Der zweite Sommer. Wieder schneide ich fleißig, die Erntezeit naht, ich halte Weckgläser bereit. Da hat meine Lieblingspastorin anderthalb Tage freie Zeit, Verwandte zu besuchen in der Stadt. So schnell ranken die Ranken ja nun auch wieder nicht. Als wir wiederkommen, sind die Brombeersträucher abgeerntet.

In unserem dritten Jahr wird für die entscheidenden Wochen ein absolutes Reiseverbot ausgesprochen. Nur zum Bäcker gehe ich noch und zum Kindergartenbus, um nur meinen Einsatz, meine Ernte nicht zu verpassen.

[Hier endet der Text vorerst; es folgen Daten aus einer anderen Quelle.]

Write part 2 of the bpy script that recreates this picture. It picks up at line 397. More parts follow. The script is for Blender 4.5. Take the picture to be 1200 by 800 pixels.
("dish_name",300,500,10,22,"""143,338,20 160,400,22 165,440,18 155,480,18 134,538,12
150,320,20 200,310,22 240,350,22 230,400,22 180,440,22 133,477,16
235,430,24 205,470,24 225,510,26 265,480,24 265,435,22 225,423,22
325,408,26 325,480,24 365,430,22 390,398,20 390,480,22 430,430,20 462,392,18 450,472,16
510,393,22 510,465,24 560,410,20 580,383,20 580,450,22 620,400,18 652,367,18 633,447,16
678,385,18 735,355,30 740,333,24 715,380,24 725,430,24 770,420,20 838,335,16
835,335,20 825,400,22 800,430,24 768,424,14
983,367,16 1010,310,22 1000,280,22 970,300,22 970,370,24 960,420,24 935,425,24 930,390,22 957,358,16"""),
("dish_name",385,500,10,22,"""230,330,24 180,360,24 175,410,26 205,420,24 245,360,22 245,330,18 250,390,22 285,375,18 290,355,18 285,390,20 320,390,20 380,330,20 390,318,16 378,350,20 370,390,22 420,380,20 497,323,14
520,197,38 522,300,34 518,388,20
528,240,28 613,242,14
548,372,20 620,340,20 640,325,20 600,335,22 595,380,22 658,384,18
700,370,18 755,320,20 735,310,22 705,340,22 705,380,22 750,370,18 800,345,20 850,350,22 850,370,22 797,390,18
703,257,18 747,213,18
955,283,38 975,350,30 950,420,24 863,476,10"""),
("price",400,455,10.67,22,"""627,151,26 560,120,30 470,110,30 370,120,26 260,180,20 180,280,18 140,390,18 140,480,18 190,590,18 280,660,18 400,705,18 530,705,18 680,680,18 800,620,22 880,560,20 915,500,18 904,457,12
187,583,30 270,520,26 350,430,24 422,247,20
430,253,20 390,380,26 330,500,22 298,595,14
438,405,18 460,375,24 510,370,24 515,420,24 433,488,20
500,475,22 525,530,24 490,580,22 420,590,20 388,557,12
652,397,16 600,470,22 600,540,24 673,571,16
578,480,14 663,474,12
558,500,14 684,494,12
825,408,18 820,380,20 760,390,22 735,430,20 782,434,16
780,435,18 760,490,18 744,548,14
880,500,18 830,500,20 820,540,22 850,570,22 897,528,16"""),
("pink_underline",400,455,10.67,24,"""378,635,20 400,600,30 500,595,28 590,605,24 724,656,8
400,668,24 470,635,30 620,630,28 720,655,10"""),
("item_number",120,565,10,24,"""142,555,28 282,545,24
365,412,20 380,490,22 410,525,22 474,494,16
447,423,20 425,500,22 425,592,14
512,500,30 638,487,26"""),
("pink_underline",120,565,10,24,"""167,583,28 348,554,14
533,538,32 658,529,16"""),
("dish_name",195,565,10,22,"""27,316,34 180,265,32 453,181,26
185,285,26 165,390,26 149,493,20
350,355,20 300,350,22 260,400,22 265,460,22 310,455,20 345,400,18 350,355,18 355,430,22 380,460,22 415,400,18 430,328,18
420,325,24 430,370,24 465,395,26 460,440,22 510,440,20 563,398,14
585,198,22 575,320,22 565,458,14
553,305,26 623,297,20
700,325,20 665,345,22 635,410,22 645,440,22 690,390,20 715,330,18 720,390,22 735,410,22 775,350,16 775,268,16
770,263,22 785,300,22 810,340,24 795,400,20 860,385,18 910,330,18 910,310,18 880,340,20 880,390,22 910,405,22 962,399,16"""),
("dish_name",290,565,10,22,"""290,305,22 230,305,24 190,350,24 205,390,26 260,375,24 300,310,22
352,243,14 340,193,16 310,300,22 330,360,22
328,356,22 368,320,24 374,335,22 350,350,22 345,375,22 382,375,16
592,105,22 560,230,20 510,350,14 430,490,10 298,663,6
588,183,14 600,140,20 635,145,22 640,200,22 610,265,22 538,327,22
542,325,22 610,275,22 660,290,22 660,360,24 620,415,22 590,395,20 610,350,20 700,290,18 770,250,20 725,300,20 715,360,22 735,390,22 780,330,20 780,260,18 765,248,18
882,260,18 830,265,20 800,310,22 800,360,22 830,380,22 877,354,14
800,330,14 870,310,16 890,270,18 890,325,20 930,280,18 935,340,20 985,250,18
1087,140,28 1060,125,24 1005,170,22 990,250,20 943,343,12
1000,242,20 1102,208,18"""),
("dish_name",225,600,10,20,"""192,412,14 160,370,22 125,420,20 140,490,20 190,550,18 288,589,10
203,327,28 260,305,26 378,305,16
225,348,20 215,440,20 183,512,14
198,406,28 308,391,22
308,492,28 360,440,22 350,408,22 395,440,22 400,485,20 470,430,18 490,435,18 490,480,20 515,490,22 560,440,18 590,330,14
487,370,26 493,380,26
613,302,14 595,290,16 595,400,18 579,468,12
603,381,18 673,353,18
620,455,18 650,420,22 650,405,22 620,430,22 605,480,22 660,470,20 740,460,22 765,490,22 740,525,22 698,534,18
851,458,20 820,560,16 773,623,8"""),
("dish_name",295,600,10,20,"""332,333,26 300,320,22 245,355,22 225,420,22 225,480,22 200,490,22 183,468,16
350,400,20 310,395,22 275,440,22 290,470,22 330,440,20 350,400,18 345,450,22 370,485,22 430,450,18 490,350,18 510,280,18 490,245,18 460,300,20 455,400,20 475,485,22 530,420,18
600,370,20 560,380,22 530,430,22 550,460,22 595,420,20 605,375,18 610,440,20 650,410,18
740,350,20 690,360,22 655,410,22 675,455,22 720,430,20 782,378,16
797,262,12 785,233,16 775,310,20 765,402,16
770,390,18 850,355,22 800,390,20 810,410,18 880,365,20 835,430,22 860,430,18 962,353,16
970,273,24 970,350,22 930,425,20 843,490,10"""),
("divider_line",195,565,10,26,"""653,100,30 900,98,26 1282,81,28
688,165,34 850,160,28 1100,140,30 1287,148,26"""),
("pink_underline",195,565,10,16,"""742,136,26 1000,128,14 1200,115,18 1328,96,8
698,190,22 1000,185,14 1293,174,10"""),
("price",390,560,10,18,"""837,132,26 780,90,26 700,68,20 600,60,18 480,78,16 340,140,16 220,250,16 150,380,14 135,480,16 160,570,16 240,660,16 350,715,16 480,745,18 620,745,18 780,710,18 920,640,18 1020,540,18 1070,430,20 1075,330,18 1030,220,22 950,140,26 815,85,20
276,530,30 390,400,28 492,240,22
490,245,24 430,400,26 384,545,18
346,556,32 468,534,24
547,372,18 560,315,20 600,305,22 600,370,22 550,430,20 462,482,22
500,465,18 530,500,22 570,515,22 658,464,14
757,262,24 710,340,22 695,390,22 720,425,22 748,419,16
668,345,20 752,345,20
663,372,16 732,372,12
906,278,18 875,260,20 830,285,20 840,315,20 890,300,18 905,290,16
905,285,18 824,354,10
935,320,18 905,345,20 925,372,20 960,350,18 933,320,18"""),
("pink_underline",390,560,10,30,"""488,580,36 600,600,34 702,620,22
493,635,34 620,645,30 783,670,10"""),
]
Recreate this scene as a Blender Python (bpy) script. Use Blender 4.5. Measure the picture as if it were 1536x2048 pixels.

So bringe ich also morgens das Kind zum Bus – als ich wiederkomme, steht eine mir fremde Frau auf schwankender Leiter und erntet Brombeeren, die unteren Äste sind schon kahl. Ich hole schnell meinen Eimer und helfe der Frau, die hier im Pastoratsgarten mitnichten fremd ist. Nur ich kannte sie noch nicht und auch nicht ihr vererbtes Ersternterecht.

Das Kind mag kein Obst. Ich eigentlich auch nicht.